Microsoft re-issues July WSUS patch

Microsoft re-issues July WSUS patch

Taking another crack at the WSUS-Server 2008 fix, it offers the patch via Windows Update

Microsoft Wednesday re-issued a July fix for a bug that had prevented some network administrators from using the company's primary business patch management tool to deploy security updates.

The patch, which was posted to Windows Update Tuesday along with a raft of more than two-dozen other fixes, was the second time in the past month that Microsoft addressed an issue with Windows Server Update Services (WSUS), the free add-on to Windows server software that lets companies feed security updates to client systems.

In early June, WSUS administrators discovered that they were unable to push patches to machines that had Office 2003 on-board.

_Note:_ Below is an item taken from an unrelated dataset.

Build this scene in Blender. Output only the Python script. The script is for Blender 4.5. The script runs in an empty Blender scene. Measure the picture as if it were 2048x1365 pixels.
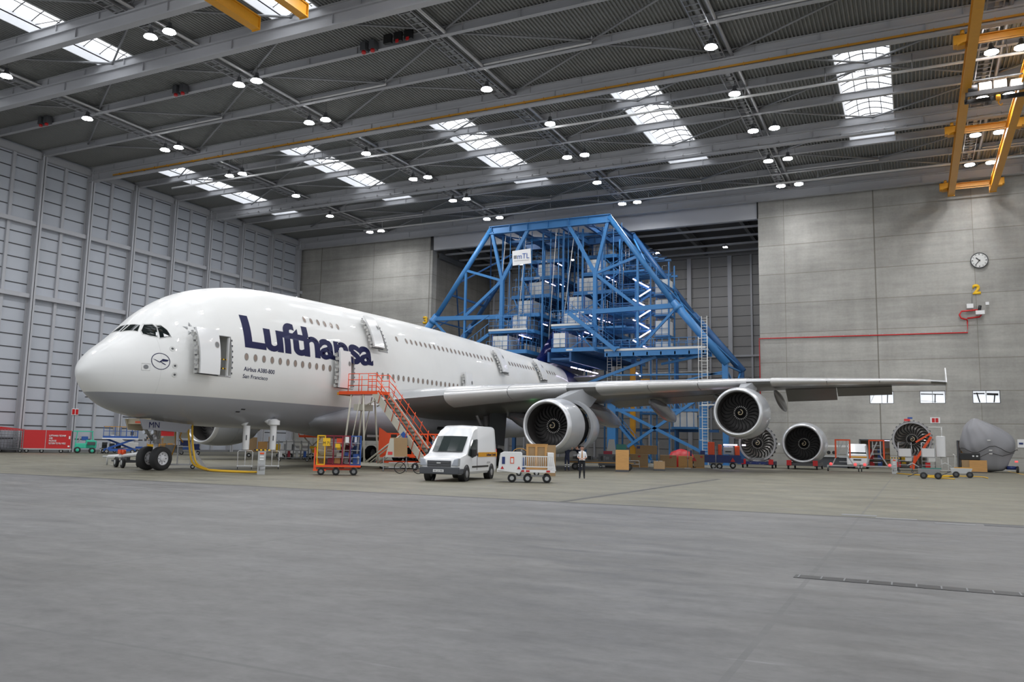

Microsoft determined that a synchronization bug in a recent Office 2003 Service Pack 1 (SP1) update was at fault, and promised a fix.

Although it delivered a patch July 10, the next day it acknowledged problems some administrators running WSUS on Windows Server 2008 had after installing the fix. "In order to successfully install this update, you must run the update as an administrator," said Microsoft in an advisory at the time.

On August 1, Microsoft quietly re-issued the patch -- tweaked so it would install on Server 2008 -- and posted it on the company's download center.

Wednesday, Microsoft added the revised WSUS patch to Windows Update to make it available for automatic download and installation.

Administrators who manually downloaded and installed the re-patch between Aug. 1 and Tuesday, of course, do not need to do so again via Windows Update, Microsoft noted in a revised security advisory.

The just-patched problem was the second found in WSUS during June. Earlier that month, some enterprises running System Center Configuration Manager 2007 (ConfigMgr) were unable to push patches to end users' machines. That bug was also traced to Office 2003 Service Pack 1, Microsoft later said. It has refused to link the two issues, saying only that there were "similarities in the contributing factors" in both.